[Collected material start]

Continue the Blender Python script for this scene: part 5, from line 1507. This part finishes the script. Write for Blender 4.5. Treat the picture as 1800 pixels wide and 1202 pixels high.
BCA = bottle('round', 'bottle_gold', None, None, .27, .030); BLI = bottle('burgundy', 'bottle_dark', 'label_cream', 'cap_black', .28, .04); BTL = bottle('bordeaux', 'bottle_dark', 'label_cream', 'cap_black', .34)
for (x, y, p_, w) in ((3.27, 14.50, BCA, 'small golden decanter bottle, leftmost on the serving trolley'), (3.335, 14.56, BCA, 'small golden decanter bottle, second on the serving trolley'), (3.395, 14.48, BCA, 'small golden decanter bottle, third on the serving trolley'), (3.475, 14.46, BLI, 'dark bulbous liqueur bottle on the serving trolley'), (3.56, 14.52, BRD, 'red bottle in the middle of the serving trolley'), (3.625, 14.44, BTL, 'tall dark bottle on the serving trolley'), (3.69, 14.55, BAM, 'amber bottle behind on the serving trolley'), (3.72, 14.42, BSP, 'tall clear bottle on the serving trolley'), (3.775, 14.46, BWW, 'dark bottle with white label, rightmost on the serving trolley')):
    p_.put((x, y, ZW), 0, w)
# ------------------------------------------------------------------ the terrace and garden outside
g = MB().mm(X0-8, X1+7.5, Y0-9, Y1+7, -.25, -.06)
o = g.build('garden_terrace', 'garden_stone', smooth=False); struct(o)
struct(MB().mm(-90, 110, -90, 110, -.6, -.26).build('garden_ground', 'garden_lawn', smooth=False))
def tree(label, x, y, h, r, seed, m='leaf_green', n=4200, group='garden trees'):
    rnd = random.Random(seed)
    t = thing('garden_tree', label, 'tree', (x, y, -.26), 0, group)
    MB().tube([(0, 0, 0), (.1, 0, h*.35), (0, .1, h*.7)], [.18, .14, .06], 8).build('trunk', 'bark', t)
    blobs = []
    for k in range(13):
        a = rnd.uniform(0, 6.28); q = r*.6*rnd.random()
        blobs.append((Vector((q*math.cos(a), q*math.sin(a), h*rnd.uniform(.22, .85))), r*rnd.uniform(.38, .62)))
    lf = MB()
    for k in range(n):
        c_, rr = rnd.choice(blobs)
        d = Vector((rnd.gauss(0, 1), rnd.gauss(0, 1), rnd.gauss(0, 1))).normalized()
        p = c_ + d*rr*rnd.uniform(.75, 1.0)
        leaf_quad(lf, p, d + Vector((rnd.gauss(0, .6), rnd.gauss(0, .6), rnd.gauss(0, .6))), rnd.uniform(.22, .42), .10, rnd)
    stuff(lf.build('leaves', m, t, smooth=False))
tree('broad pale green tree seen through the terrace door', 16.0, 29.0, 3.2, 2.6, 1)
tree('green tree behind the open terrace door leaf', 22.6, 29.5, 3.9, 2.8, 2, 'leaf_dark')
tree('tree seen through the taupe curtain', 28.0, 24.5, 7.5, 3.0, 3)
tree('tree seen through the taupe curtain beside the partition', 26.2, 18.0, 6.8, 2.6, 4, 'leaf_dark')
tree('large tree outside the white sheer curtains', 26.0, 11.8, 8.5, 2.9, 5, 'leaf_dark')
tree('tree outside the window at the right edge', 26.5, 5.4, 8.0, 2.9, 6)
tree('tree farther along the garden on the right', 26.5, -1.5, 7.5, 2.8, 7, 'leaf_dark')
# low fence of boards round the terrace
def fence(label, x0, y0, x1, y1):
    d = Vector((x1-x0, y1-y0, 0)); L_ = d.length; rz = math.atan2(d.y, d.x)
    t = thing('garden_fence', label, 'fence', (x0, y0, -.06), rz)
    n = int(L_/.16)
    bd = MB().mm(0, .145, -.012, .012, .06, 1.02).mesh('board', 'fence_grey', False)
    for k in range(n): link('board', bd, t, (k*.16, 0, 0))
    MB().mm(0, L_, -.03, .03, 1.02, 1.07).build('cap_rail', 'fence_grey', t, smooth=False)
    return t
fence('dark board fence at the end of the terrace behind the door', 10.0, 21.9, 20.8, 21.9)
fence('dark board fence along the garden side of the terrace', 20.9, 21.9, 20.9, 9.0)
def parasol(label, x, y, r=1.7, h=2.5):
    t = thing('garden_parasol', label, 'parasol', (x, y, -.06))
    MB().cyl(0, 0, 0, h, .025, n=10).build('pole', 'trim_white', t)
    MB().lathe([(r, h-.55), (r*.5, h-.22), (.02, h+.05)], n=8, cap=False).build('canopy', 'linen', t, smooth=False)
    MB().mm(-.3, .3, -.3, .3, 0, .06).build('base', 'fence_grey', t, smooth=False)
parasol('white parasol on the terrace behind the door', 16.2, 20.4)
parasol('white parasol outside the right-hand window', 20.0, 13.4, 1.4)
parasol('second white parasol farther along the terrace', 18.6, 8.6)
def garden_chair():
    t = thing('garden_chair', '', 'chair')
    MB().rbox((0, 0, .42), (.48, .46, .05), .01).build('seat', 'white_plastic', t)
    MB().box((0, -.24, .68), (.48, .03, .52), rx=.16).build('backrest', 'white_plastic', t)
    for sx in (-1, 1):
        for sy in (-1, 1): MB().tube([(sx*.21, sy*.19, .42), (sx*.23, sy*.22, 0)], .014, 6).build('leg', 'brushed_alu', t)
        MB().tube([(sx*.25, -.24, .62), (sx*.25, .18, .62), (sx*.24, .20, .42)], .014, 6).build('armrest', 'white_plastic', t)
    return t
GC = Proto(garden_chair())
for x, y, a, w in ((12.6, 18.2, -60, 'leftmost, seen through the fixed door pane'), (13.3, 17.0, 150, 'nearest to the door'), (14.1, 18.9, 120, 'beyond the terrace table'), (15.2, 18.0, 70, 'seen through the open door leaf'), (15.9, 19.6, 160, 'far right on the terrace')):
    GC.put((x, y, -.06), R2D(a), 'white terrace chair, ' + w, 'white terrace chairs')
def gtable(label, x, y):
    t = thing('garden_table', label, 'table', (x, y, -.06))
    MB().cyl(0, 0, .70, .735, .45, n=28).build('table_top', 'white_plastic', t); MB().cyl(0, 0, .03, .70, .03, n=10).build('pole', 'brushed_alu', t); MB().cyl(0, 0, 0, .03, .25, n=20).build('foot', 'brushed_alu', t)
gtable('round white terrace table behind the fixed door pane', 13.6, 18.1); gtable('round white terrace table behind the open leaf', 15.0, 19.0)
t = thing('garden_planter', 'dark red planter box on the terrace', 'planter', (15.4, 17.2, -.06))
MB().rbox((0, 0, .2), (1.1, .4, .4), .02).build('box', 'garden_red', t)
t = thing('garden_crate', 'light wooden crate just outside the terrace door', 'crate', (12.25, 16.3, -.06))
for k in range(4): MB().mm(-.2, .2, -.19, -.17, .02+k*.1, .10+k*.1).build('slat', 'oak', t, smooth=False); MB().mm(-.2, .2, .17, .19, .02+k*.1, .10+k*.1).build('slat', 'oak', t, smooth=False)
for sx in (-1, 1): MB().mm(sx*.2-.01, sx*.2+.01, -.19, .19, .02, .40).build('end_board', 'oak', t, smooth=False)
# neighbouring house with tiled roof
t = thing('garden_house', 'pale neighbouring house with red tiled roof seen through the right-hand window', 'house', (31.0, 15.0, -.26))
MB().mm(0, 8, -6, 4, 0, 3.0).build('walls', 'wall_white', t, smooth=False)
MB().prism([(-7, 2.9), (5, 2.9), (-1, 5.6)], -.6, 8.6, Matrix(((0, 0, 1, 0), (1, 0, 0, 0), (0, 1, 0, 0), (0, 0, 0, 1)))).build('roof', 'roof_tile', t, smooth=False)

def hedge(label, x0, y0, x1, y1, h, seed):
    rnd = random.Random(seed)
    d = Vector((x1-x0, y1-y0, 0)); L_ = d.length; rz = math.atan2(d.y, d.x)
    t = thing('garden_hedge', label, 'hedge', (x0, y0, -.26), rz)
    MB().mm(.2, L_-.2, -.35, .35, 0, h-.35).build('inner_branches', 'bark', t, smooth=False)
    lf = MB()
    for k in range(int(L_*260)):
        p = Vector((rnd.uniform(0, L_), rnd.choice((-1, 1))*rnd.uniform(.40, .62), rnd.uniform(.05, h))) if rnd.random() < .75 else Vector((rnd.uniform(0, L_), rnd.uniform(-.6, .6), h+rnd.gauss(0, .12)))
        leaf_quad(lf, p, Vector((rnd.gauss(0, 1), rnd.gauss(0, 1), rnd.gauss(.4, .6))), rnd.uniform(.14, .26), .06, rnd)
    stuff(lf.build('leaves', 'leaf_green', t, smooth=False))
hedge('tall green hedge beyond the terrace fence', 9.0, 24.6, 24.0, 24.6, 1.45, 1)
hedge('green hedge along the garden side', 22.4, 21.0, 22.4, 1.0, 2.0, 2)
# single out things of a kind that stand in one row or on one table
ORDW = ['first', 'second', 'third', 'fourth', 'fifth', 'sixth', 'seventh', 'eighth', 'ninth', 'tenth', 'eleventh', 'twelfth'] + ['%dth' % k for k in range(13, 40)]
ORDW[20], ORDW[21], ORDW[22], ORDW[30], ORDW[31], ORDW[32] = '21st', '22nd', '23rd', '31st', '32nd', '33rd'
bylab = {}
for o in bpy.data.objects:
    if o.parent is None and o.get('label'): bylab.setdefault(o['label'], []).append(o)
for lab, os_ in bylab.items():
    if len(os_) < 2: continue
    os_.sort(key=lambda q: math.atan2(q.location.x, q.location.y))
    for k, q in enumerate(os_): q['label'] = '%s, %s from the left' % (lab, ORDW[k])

[Collected material end]

Count the lines that hold the string "from", and reply with that number alone.

> Task result:
2